Los Angeles city and law enforcement officials are looking to examine the potential impacts of an access point to the Ballona Creek Bicycle Path in Del Rey on crime in the surrounding neighborhood.

Residents who live near the bike path’s entrance on Culver Drive between Purdue Avenue and Sawtelle Boulevard, near the Culver City border, claim that the site has been a loitering point for alleged gang and other criminal activity. The entrance, which has a lockable gate, has been the site of drug deals, fights and attacks on residents, including the son of one neighbor, and nearby homes have been burglarized, neighbors claim.

While the Class 1 path is popular among cyclists, some residents who live near the Purdue Avenue entrance say the path also has its advantages for those committing crimes in the area, providing them an easy getaway route.

“The reality is that we are on the front line of this mess,” said resident Lou Corbin, who lives near the entrance and spoke before the Los Angeles City Council Transportation Committee July 9th about crime occurring near the path.

“That gate is a problem and the LAPD [Los Angeles Police Department] does not have the resources to patrol it on a regular basis.”

Residents who are determined to rid their neighborhood of criminal activity they claim originates near the bike path have called for the entrance at Culver Drive to be closed. But cyclists who regularly use the path as an escape from congested roadways and to access the beach path argue that closing the gate is not the way to fix the problem, saying that other solutions should first be considered.

“I’m not certain that this is any kind of answer,” said Jay Slater, an avid cyclist who argued that those committing crimes would find another way to access the path. “I can’t imagine that closing the gate is going to stop them.”

City Councilman Bill Rosendahl, who represents the Del Rey community and is a member of the City Council Transportation Committee, admitted that finding a solution to the issue is difficult, saying that there are “many elements to be considered.” Rosendahl said he understands the concerns of cyclists with closing the gate, but he has also met with neighbors of the path who feel threatened by crime in the area.

“The folks who live in the cul- de-sac area feel extremely vulnerable,” the councilman said. “The strategy is to get all the parties together and see how to mitigate this.”

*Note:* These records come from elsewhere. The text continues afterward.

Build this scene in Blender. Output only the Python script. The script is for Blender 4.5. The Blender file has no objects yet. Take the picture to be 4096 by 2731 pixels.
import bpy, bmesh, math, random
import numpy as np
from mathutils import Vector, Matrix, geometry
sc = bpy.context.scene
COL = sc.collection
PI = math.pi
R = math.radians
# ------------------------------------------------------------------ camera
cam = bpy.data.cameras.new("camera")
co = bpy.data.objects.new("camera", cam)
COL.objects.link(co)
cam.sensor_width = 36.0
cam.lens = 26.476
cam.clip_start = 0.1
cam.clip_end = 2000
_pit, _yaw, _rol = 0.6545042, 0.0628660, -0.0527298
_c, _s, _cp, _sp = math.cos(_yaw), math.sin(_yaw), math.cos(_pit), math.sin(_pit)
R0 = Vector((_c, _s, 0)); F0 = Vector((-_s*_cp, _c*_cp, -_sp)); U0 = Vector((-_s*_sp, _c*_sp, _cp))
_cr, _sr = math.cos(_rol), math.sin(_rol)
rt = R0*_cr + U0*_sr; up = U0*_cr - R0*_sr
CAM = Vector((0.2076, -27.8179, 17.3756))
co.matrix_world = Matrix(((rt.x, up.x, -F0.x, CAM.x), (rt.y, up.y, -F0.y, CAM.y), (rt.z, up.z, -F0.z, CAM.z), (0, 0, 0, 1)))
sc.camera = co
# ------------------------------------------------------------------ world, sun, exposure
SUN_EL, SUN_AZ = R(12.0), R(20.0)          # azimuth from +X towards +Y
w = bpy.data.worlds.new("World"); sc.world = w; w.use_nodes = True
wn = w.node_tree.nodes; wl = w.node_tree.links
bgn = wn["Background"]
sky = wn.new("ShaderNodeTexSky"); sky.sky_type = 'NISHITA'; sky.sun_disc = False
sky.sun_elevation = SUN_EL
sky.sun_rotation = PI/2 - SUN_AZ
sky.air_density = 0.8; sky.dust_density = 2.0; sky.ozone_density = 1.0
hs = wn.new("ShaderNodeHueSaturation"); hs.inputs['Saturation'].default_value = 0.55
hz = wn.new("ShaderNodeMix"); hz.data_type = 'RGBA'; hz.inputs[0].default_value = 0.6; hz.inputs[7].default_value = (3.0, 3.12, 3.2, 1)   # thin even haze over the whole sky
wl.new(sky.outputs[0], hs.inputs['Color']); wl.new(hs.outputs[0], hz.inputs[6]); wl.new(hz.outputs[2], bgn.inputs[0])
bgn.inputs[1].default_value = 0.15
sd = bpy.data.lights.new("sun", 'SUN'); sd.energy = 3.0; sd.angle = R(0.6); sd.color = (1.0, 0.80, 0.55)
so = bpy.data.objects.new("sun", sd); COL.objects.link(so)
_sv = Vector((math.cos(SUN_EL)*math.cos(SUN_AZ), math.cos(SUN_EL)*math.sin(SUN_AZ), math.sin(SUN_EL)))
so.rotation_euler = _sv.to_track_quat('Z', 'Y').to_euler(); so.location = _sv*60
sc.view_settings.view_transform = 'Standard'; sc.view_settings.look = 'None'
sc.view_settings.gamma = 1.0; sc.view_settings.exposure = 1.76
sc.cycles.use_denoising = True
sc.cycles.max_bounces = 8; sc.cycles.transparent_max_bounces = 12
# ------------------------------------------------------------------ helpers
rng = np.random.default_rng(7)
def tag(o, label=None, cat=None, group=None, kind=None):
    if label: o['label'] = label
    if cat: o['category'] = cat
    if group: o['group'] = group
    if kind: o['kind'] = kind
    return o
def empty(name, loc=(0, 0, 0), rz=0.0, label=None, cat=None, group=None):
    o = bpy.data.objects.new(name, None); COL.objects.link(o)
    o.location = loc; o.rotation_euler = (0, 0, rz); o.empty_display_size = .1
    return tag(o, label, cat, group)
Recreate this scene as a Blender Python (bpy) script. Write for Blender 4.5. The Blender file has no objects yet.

As a way to examine the possible connection between the Culver Drive access point and crime incidents in the neighborhood, police have recommended a temporary closure of the gate for 90 days.

“This will allow us to look at what the effect of the closure is,” LAPD Pacific Capt. Joseph Hiltner told the Transportation Committee.

“The police department’s perspective on this is that we’re trying to balance the desires of the immediate community with their concerns of crime […] and the bicycle riding community that wants to use [the path] as a thoroughfare.”

In a letter to transportation officials last year, police gave statistics of serious crimes occurring within a quarter mile radius of the path entrance over 18 months, including one murder, assaults, robberies and burglaries. Four of the incidents occurred on the Ballona bike path and police believe the suspects used the Culver gate to both enter and leave the area, the letter states.

After police suggested a temporary gate closure to assess the impact on crime, the Transportation Committee voted July 9th to recommend that the entrance be closed for a 90-day trial period. The closure is subject to City Council approval.

Rosendahl said he took the recommendation by police at “face value,” as it is their job to address public safety.

“It’s a situation where safety is our number-one concern and when police say they want to close it for 90 days, I have to support that,” Rosendahl said.

But some cyclists who attended the Transportation Committee meeting expressed their disappointment with the vote to seal off the gate.

“We really thought the committee would not approve it,” dedicated cyclist and Del Rey resident Howard Hackett said of the closure. “This is the only east-west trail on the Westside and now people will be reluctant to go over there.”

Slater told the committee prior to the vote, “It’s vital that we work toward a meaningful solution and not take the course of least resistance by closing the gate, which is an idea that officers said with great candor they can’t be certain will have a mitigating effect.”

Some cyclists who have rejected the closure proposal argue that it would not prevent people from continuing to access the path and could pose a safety issue for riders if there is an emergency.

Michelle Mowery, a bicycle coordinator with the city Department of Transportation, noted that department officials were concerned with possibly “locking bicyclists and pedestrians into the path.” The closest entrance to the west of the Culver Drive access is 375 yards away and 557 yards to the east, she said.

While cyclists have expressed frustration with having one less access point, residents such as Corbin argue that the riders don’t live in the neighborhood and don’t have to deal with the crime.

But regular path users say that other solutions should be considered, including installing security cameras, increasing police bike patrol and instituting a Neighborhood Watch program. Slater also noted that the Del Rey Neighborhood Council has voted against the closure.

Mark Redick, Del Rey Neighborhood Council president, questioned how officials will determine the effect of closing the gate.

“How are they going to measure the success of this thing on a trial period?” asked Redick, who added that closing the gate would deny a community resource to many users.

Rosendahl noted that city officials plan to review findings gathered by both the City Attorney’s Office and LAPD before coming to a final decision on the issue.